Aen Bloom, grandfather of Svea Johnson (who plays Brigitta), talks with students (from left) Kenyetta Riddick, 15, Janel Stamper, 16, Diamon Harrison, 15 (sitting) and Demaris Fisher, 15, back stage, during the stage production of "The Sound of Music," at the Hippodrome Theatre.
Aen Bloom, grandfather of Svea Johnson (who plays Brigitta), talks with students (from left) Kenyetta Riddick, 15, Janel Stamper, 16, Diamon Harrison, 15 (sitting) and Demaris Fisher, 15, back stage, during the stage production of "The Sound of Music," at the Hippodrome Theatre. (Karl Merton Ferron / Baltimore Sun)

More than 30 students from the Baltimore Design School gathered just off the side of the stage at the Hippodrome Theatre on Wednesday night, huddled around actress Teri Hansen as she spoke about the importance of costuming in "The Sound Of Music," currently appearing at the downtown venue.

The group of freshmen, sophomores and juniors were learning about the wardrobe of Hansen's character, Elsa Schraeder, in the production.


"Pretty much the only person with any style is me," Hansen said, laughing, as she showed off a strapless purple tiered gown with an embroidered hip sash.

It was a replica of a design from the fashion house Lanvin, which the students learned was one of the three major designers of the period in which the musical takes place.

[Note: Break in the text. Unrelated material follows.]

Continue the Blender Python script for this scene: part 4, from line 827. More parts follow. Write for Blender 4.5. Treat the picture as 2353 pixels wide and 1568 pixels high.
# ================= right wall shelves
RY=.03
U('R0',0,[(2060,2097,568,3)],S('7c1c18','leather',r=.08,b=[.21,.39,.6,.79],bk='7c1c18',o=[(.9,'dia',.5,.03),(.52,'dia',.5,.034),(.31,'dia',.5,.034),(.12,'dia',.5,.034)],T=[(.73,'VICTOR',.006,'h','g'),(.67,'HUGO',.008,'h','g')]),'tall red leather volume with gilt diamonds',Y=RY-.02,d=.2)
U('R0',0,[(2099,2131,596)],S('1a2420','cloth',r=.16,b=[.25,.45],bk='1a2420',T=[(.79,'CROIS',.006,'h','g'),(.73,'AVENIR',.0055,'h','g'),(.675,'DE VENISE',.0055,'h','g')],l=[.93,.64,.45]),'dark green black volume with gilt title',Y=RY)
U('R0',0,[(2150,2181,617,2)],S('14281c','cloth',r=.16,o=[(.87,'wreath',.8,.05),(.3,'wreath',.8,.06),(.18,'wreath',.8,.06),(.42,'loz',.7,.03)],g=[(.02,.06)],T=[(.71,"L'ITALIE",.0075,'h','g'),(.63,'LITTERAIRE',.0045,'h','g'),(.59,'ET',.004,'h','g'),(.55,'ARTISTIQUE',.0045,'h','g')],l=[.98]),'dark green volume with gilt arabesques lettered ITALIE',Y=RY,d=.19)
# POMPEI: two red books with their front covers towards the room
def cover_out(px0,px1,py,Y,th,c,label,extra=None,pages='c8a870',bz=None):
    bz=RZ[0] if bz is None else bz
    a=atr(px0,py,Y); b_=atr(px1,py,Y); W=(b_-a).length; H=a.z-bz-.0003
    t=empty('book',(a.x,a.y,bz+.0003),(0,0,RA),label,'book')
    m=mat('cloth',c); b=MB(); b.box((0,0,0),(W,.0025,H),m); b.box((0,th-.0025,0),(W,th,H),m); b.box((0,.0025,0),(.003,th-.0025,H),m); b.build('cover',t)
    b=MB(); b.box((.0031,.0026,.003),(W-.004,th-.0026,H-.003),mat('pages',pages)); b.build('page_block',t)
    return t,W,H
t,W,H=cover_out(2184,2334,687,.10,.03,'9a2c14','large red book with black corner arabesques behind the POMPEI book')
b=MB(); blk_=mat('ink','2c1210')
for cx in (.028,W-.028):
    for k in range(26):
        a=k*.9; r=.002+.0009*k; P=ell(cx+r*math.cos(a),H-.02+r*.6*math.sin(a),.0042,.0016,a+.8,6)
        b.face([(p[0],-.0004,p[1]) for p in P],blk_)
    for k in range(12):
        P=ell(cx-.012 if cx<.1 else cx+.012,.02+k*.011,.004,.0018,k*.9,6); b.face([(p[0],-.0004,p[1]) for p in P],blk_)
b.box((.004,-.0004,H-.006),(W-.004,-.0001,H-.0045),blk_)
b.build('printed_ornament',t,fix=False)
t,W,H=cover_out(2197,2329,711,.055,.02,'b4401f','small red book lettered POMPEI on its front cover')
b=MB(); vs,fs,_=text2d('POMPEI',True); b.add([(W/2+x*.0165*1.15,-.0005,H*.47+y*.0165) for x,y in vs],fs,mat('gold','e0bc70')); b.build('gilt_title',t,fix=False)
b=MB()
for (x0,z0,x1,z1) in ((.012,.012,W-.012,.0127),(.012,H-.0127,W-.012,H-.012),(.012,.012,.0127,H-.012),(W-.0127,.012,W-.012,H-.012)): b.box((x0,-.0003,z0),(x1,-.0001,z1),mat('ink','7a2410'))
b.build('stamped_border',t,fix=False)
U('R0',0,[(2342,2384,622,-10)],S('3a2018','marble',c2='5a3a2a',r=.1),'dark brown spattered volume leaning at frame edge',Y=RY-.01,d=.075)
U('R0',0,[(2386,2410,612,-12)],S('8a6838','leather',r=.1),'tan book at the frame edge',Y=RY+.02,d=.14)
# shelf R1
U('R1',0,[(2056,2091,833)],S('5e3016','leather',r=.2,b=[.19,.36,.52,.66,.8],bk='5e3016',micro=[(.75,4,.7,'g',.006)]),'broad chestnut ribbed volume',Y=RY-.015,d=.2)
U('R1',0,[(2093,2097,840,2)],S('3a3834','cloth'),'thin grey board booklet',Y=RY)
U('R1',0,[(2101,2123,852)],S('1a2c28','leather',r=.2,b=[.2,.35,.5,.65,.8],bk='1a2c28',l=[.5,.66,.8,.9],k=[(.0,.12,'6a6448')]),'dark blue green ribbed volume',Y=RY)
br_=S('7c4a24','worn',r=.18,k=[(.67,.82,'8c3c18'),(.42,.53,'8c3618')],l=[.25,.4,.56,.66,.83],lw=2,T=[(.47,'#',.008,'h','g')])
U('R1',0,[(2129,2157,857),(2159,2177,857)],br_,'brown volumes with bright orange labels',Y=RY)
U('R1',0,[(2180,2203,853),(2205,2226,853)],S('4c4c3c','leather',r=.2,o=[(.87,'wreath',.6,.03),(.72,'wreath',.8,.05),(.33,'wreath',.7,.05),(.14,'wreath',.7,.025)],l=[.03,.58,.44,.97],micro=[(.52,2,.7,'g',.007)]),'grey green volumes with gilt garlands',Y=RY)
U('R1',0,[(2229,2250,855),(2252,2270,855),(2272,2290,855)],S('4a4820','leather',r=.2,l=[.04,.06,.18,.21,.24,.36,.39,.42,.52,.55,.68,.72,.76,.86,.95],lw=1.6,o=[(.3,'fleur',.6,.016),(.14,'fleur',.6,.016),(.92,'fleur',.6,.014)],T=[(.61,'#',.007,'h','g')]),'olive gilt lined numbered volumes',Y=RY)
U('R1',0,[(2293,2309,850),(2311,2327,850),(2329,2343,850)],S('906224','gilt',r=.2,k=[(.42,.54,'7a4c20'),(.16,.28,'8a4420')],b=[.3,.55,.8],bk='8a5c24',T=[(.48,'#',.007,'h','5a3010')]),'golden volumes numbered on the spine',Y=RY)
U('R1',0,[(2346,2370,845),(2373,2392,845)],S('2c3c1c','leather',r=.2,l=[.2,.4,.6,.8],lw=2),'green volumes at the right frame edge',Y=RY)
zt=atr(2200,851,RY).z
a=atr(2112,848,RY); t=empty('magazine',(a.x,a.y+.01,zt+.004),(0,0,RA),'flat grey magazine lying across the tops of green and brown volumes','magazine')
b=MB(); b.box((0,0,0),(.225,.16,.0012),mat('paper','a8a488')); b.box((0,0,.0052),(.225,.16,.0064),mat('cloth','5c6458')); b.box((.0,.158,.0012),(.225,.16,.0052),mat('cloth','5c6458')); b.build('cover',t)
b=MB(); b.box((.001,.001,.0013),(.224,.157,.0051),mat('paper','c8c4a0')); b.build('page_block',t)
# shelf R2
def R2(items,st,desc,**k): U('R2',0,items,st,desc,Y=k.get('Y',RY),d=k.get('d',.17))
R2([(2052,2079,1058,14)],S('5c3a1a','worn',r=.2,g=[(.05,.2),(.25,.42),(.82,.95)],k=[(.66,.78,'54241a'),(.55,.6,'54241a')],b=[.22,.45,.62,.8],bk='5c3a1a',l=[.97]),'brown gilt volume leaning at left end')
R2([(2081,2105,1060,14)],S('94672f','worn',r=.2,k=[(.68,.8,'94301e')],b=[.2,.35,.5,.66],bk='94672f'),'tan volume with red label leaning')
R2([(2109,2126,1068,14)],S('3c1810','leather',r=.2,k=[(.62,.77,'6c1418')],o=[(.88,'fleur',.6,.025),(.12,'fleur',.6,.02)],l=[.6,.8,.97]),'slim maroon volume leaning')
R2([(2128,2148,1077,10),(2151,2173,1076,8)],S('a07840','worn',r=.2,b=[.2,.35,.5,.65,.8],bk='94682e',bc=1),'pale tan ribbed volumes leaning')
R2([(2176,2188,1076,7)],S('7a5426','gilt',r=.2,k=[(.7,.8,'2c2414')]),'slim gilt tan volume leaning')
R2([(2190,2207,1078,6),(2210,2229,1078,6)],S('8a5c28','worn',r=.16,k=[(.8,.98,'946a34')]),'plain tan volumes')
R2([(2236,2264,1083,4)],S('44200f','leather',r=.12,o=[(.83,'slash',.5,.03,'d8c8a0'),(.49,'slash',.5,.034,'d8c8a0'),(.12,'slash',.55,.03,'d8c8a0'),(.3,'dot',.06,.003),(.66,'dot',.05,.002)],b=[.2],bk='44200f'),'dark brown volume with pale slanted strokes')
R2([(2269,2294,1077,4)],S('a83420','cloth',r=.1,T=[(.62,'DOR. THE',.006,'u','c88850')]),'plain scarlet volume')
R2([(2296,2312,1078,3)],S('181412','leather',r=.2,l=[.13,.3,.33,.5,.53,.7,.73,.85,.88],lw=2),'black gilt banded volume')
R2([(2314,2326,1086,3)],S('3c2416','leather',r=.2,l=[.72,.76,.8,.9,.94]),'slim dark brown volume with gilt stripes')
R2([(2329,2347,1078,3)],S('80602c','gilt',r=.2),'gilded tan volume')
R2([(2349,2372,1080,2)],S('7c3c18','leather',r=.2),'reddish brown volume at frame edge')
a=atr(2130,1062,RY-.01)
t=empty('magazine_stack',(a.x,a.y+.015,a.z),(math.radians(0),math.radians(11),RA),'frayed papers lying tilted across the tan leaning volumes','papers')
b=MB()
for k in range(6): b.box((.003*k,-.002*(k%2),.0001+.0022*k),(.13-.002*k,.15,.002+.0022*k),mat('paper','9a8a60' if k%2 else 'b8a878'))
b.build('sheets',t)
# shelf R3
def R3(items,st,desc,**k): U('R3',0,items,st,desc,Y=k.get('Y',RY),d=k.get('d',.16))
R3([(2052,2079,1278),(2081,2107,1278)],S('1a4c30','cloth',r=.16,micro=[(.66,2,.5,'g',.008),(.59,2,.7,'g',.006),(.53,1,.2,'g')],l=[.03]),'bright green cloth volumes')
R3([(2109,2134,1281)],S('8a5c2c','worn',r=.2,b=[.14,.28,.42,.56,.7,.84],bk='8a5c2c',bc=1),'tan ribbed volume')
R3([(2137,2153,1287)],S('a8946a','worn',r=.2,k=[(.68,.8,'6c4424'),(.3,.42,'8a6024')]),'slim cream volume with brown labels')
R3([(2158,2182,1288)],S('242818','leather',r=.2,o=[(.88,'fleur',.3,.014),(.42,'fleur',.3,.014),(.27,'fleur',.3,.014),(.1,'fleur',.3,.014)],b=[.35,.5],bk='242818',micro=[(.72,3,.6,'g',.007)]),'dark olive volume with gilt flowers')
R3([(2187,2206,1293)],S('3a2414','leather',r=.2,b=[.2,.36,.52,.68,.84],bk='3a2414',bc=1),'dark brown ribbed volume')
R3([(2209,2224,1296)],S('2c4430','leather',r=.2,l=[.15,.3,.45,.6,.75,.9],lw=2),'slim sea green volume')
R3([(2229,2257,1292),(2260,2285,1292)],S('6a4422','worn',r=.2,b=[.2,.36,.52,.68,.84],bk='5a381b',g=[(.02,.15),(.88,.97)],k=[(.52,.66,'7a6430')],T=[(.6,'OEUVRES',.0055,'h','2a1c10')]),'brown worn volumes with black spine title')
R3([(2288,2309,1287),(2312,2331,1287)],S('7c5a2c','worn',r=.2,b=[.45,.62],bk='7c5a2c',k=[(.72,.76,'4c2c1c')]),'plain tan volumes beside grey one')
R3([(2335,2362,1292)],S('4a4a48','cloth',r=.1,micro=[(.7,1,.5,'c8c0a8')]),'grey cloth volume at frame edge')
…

In addition to touring backstage and meeting with cast and crew, the students watched a live performance. They ultimately will make their own costumes that are historically accurate to that period, which will be presented this spring to the board of the Hippodrome Foundation.

The foundation is administering a $5,000 grant awarded by the New York City-based Broadway League that gives the students first-hand access to the production.

"This really exposes the students to experts in the field who can talk … about what they do and why certain components of costuming is important," said Olive Waxter, executive director of the Hippodrome Foundation. "We're going to teach them about historic timing and really focus on elements of the costumes that reflect the period and the work."

The night of the tour, the students seemed to absorb every fact Hansen provided.

Sophomore Diamon Harrison asked about the importance of a hatpin and how many seamstresses were needed to outfit the cast.

Hansen answered the question and also explained that the production's wardrobe featured replica garments — like the purple gown — and authentic pieces such as the vintage nun's habits and the Nazi uniforms, which the production's head costume designer, Jane Greenwood, located in Germany.

Later, Harrison, 15, said she would like to pursue a career in costume design in addition to working as a fashion designer.

"I liked learning about the history of design," she said. "I like learning how the style came about."

Although the activity was aimed to teach students about historical accuracy in costume design, it was more than academic.

"This is a golden opportunity for our students to be able to see costume design and experience the hours of backstage production necessary to put on this performance," said Melissa Patrylo, the Baltimore Design School's principal. "There is so much you can learn from a book or instructor, but for them to come here puts a reality check on everything that they've learned in the classroom."

For Demaris Fisher, a 15-year-old sophomore, interacting with inner workings of the production was her favorite part of the experience.

"You have to be able to be able to move quickly within the design world and have fun," Fisher said after touring the "quick room" area, where actors change wardrobe in seconds to appear on stage for the next scene.


Fisher had never been to the Hippodrome before Wednesday's performance. After the experience, she said she intends to work as a costume designer.

Although Janel Stamper, 16, had seen "The Color Purple" and "Romeo and Juliet" onstage, the night still opened her eyes.

"I loved learning about Coco Chanel and the designers of that time," the sophomore said. "I want to design dresses — dresses like how they used to do it."

The grant comes at an opportune time for the students as theater and fashion are amid a boom in popular culture.

Live television theater performances of "Peter Pan," "The Sound of Music" and most recently "The Wiz" have exposed a new audience to the craft. And television shows such as "Project Runway" and "America's Next Top Model" have made concepts such as fashion week and capsule collections a part of everyday conversation.

"These shows piqued their interest," said Bresean Jenkins, fashion director and teacher at the school. "Most students come here expecting to do what they see on television. Students come here taking sewing lessons that their parents have paid for."

This program is the next step in the evolution of the students.

"These types of experiences from professionals takes it from conception to actualization," Jenkins said.

Kenyetta Riddick's eyes widened when she spoke about her love of the costuming on "The Wiz," which aired live on NBC this month. She said she loved the "beautiful, intricate details" of the wardrobes.

"Each one was different," she said, cradling a sketchbook filled with her designs.

The 15-year-old sophomore loved watching "The Wiz" but also appreciated the firsthand exposure she received about the creativity and history involved in costume design for "The Sound of Music."

"Moving back and forth backstage, you get to realize how important everything is," she said.

With exposure to programs like this, Riddick thinks that she'll be better prepared for the rigors of the industry.

"You can start your career at a very early age as long as you put the effort toward it," she said.